Sharon Fiffer: Lucky Stuff

This is really one of the loveliest cozy series around.  Fiffer’s prose sparkles, and she knows how to tell a story.  All her characters are wonderfully real people, very much like people you might actually know yourself.  Fiffer’s main character, Jane Wheel, is uncharacteristically zen in this outing, which I found refreshing.

Jane is antiques picker and a fledgling private eye, and it’s her love of “stuff” that has propelled the series.  Much like Fiffer herself who collects Bakelite, buttons, pottery and vintage potholders among other items, Wheel’s home and garage are packed to the rafters with her stuff.

Except.  In the last outing, Backstage Stuff, Jane was reeling from her separation from her husband of many years, Charley.  In this book she’s moved on to selling her house and sending her only child, Nick, off to boarding school.  As the story opens the always gently humorous Fiffer is recounting Jane’s struggles with winnowing her stuff down before she puts it into storage.  She’s only managed to part with a potholder, which she thinks better of and packs anyway.

Moving guys rounded up by her pal and partner Tim Lowry pick up her stuff.  Her now almost empty house feels sleeker, not her own.  As Jane heads out to her hometown of Kankakee, Illinois and a stint of working with Tim and hanging out with her parents for a bit while she rethinks her life, she feels almost free and strangely content.

A couple of plot turns ensure that Jane is now juggling several part time jobs, one of them helping out behind the bar of her parents’ place, the EZ Way Inn.  In almost every book I hope that Jane will spend quality time with her parents Don and Nellie, who are two of the strongest characters in the series.  Nellie spoils not Jane, but Jane’s dog, Rita.  She’s not sure Jane can handle being behind the bar, but a crisis puts Jane there anyway.

Jane also agrees to act as an assistant to a B-list celebrity, Lucky Miller, a Vegas comedian who has taken over his former hometown to film a celebrity roast of – himself.  He hires Jane to keep an eye on some mischief that’s going on around his office and to take the place of his temporarily absent assistant.

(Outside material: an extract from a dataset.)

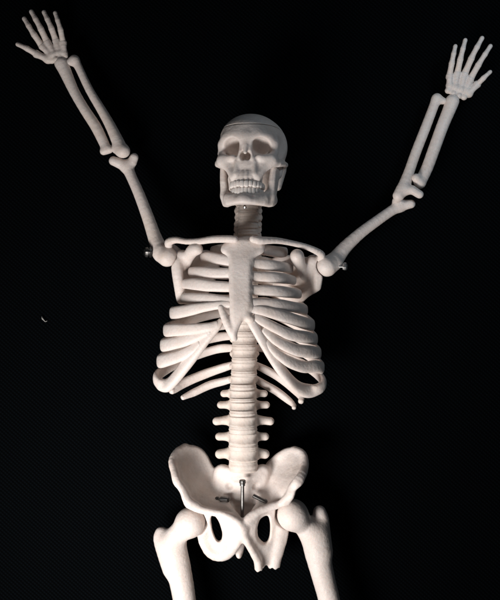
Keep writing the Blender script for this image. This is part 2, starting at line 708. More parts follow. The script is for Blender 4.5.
for side in (-1, 1):
    s_ = 0.0
    wid = [2.35, 2.0, 2.2, 2.1, 2.1, 2.7, 2.7]
    for i, wd in enumerate(wid):
        s_ += wd
        th = s_ / 16.5
        x, z = 15.5 * math.sin(min(th, 1.5)), -13 + 17.5 * math.cos(th)
        tooth((side * x, -40.2 + 0.3 * (i % 2) + 0.10 * i, z), side * th, wd * 1.06, (3.5, 3.2, 3.5, 3.2, 3.1, 3.0, 3.0)[i], 2.2, skull)
        s_ += wd
    s_ = 0.0
    wid = [1.8, 1.9, 2.1, 2.1, 2.2, 2.7, 2.7]
    for i, wd in enumerate(wid):
        s_ += wd
        th = s_ / 16.0
        x, z = 14.8 * math.sin(min(th, 1.5)), -14 + 17.0 * math.cos(th)
        tooth((side * x, -47.2 + 0.25 * ((i + 1) % 2) + 0.15 * i, z), side * th, wd * 1.06, (4.0, 3.9, 4.1, 3.8, 3.6, 3.5, 3.4)[i], 2.1, jaw)
        s_ += wd
# little wire hook under the chin
lathe('hook', W(245, 206.5, 80), W(245, 206.5, 80) + np.array((0, -1, .4)), [(-2, 1.0), (0, 1.6), (1.2, 1.6), (2.0, .8)], jaw, STEEL, 10)


# --- spine -----------------------------------------------------------------
def vertebra(px, py, h, hw, hh, dep, tl, tr, tr_r, spn, tdrop=0.0, ridge=0.0):
    c = W(px, py, h)
    k = K(h)
    hw, hh, tl, tr, tr_r = hw * k, hh * k, tl * k, tr * k, tr_r * k
    lo = c + np.array((-max(tl, hw) - 5, -hh - 12, -spn - 6))
    hi = c + np.array((max(tr, hw) + 5, hh + 8, dep + 4))
    g = Grid(lo, hi, 0.6)
    x, y, z = g.X - c[0], g.Y - c[1], g.Z - c[2]
    flare = 1.9 * (y / hh) ** 2
    rx, rz = hw - 1.7 + flare, dep - 1.4 + flare
    q = np.sqrt((x / rx) ** 2 + (z / rz) ** 2)
    dxy = (q - 1) * np.minimum(rx, rz)
    dy = np.abs(y) - hh
    d = smax(dxy, dy, 2.2)
    for s, ln in ((-1, tl), (1, tr)):
        e = g.chain([(c + np.array((s * hw * 0.55, 0, -dep * 0.75)), tr_r * 1.5),
                     (c + np.array((s * (ln * 0.7), tdrop * .6, -dep * 0.75)), tr_r * 1.0),
                     (c + np.array((s * (ln - tr_r), tdrop, -dep * 0.75)), tr_r)], 2)
        d = smin(d, e, 5)
    e = g.chain([(c + np.array((0, 0, -dep)), 3.6), (c + np.array((0, -4.0, -spn)), 2.8)], 2)
    d = smin(d, e, 3)
    o = g.mesh(d, 'vertebra', SPINE, root)
    return o


def disc(px, py, h, hw, hh, dep, parent):
    c = W(px, py, h)
    k = K(h)
    rows = []
    n = 9
    verts, faces = [], []
    seg = 32
    for i in range(n):
        t = -1 + 2 * i / (n - 1)
        rr = 1 - 0.05 * abs(t) ** 2 + 0.020 * math.cos(t * math.pi * 2.5)
        for j in range(seg):
            a = 2 * math.pi * j / seg
            verts.append(c + np.array((hw * k * rr * math.cos(a), t * hh * k, -dep * rr * math.sin(a))))
    for i in range(n - 1):
        for j in range(seg):
            j2 = (j + 1) % seg
            faces.append((i * seg + j, i * seg + j2, (i + 1) * seg + j2, (i + 1) * seg + j))
    faces.append(list(range(seg))[::-1])
    faces.append([(n - 1) * seg + j for j in range(seg)])
    link_mesh('disc', verts, faces, SPINE, parent)


LEV = []
# neck: py, half width
for i in range(7):
    py = 197 + 6.6 * i
    LEV.append((py, 249.0 - 0.2 * i, 46 - 2.6 * i, 10.6 + 0.15 * i, 2.5, 8.0, 14.2, 14.2, 3.3, 20, 0))
tpy = np.cumsum([8.6, 8.8, 9.2, 9.8, 10.4, 10.8, 11.0, 11.2, 11.2, 11.4, 11.6, 11.8]) * 1.135 + 237.2
for i, py in enumerate(tpy):
    t = i / 11
    LEV.append((py, 247.5 - 4.0 * t, 29 + 6 * t, 11.5 + 2.2 * t, 4.0 + .5 * t, 10.5, 15.0, 15.0, 2.8, 22, 0))
L_ = [(387 + 7, 23, 25, 3.6), (406, 26.5, 27, 3.7), (421, 31, 31.5, 4.1), (438, 28.5, 26, 4.0), (454.5, 28.5, 26.5, 4.8)]
for i, (py, tl, tr, r) in enumerate(L_):
    LEV.append((py, 243, 36 + (0, 2, 4, 4, 3)[i], 14.0 + .35 * i, (4.4, 4.6, 5.4, 5.9, 6.2)[i], 11.5, tl, tr, r, 28, -1))
rs_ = np.random.RandomState(7)
for i, (py, px, h, hw, hh, dep, tl, tr, tr_r, spn, td) in enumerate(LEV):
    td += rs_.uniform(-1.2, 1.0)
    px += rs_.uniform(-0.35, 0.35)
    hw += rs_.uniform(-0.3, 0.3)
    vb = vertebra(px, py, h, hw, hh, dep, tl, tr, tr_r, spn, td)
    nxt = LEV[i + 1] if i + 1 < len(LEV) else (476, 243, 38, 15, 6, 11, 0, 0, 0, 0, 0)
    y0, y1 = py + hh, nxt[0] - nxt[4]
    disc(px, (y0 + y1) / 2, (h + nxt[2]) / 2, (hw + nxt[3]) / 2 - 0.6, max((y1 - y0) / 2 + 1.0, 1.2), (dep + nxt[5]) / 2 - 0.2, vb)

# --- breastbone ---------------------------------------------------------------
STH = Height([(245, 238, 77), (228, 246, 75), (262, 246, 75), (244, 262, 82), (241, 290, 86), (241, 312, 90), (237, 340, 88)])
a = W(205, 230, 90)
b = W(290, 350, 60)
g = Grid((a[0], b[1], 55), (b[0] + 4, a[1] + 6, 104), 0.65)
stern = [(231, 239), (238, 237.5), (254, 237.5), (262, 240), (266, 246), (264, 253), (255, 257), (252.5, 264), (252, 285), (252.5, 305),
         (250, 311), (244, 318.5), (239.5, 327), (236, 337), (232, 338), (230, 326), (229.5, 310), (229, 285), (229, 264), (227, 256), (220, 252), (222, 244)]
d = plate(g, stern, STH, 5.0, 4.6)
for x0, y0, x1, y1 in [(230, 261, 227, 261), (230, 273, 227, 273), (231, 287, 228, 287), (252, 263, 255, 263),
                       (251, 276, 255, 276), (251, 290, 255, 290), (251, 303, 255, 303.5), (251, 309, 255, 310.5)]:
    d = smin(d, g.cone(W(x0, y0, STH.px(x0, y0) - 2), W(x1, y1, STH.px(x0, y0) - 3), 3.6, 2.4), 3.5)
# cut-off rib cartilage hanging beside the tip
d = smin(d, g.chain(cpts((221, 307.5, 88, 3.4), (226, 320, 90, 4.4), (231, 331, 90, 4.4), (234, 338, 88, 3.6)), 2), 2)
d = smin(d, g.chain(cpts((246, 316, 88, 5.0), (250, 319, 88, 5.0)), 2), 3)
sternum = g.mesh(d, 'sternum', BONE, root)

# --- ribs -----------------------------------------------------------------
CX = 244.0


def rib(side, ys, tip, front, rb=(4.6, 2.9), htip=46, hb=11, seed=0):
    tx, ty, tr = tip
    xs = 247.5 - (ys - 246) / 130 * 4
    w_ = abs(tx - xs)
    rows = [(xs + side * 7, ys - 1, 25, 3.4, 2.6),
            (xs + side * (7 + 0.22 * w_), ys, 15, rb[0], rb[1]),
            (xs + side * 0.60 * w_, ys + 0.30 * (ty - ys), hb, rb[0] + .3, rb[1]),
            (xs + side * 0.86 * w_, ys + 0.66 * (ty - ys), hb + 11, tr * 0.93, rb[1] + .2),
            (tx, ty, htip, tr, rb[1] + .7)] + list(front)
    return sweep('rib', rows, root, axis_x=(CX - 250), n=10, wob=0.02, seed=seed, flat=0.82)


F = 3.6
ribs_l = [
    (251, (213, 251, 4.8), [(219, 250, 58, 5.2, F), (229, 248, 68, 5, F)], 44),
    (263, (203, 257, 4.5), [(208, 256.8, 60, 5.2, F), (218, 259, 74, 5.4, F), (230, 261, 80, 4.8, F)], 42),
    (275, (191, 272, 4.6), [(199, 272, 64, 5.2, F), (213, 273, 77, 5.4, F), (229, 273, 81, 4.8, F)], 44),
    (287, (184.5, 284, 4.8), [(194, 284, 66, 5.6, F), (211, 286, 80, 5.6, F), (229, 287, 84, 4.8, F)], 44),
    (299, (183, 298.5, 5.0), [(192, 299, 66, 6.0, F), (210, 300, 82, 6.0, F), (230, 301.5, 87, 5, F)], 44),
    (309, (172.5, 313, 6.0), [(180, 312, 64, 6.2, 4), (200, 308, 80, 4.8, F), (215, 305.5, 86, 4.2, F), (229, 304, 88, 3.5, 3)], 46),
    (313, (166, 330, 6.2), [(175, 330, 66, 6.2, 4), (193, 329, 80, 5.2, 4), (207, 327.5, 85, 4.6, 4), (217, 325, 86, 4, 3.5)], 46),
    (326, (163, 345, 6.2), [(171, 344, 62, 6.2, 4), (187, 340, 74, 5.4, 4), (203, 334, 82, 4.4, 4), (209, 331, 84, 4, 3.4)], 46),
    (337, (159.5, 361, 6.4), [(167, 360, 58, 6.4, 4.2), (181, 355.5, 68, 5.6, 4.2), (192, 350, 75, 5, 4), (199, 343, 79, 4, 3.4)], 45),
    (349, (156.5, 377, 6.4), [(160, 384, 50, 6.6, 4.8), (168, 385, 55, 6.6, 5.2), (178, 375, 62, 6.4, 5.2), (191, 358, 72, 6.2, 5.0),
                              (204, 341, 80, 5.6, 4.6), (216, 327, 85, 4.4, 4), (221, 321, 85, 3, 3)], 42),
]
for i, (ys, tip, fr, ht) in enumerate(ribs_l):
    rib(-1, ys, tip, fr, htip=ht, seed=i, hb=9 + 0.2 * i)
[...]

The whole town of Kankakee is functioning like Lucky’s reality show, and Jane is drawn into the real reason for Lucky’s return to town.  While there’s a dead body the true mystery lies in the past, but what Fiffer really seems concerned with here is memory and attachment, whatever forms those things may take, be it a button or a person.

At the end it feels as though Jane has found a new spiritual plane to operate from, if that’s not too much meaning to assign to a cozy mystery.  In my opinion, it is not, and the last scene in the book had me in tears.   What a lovely book this is.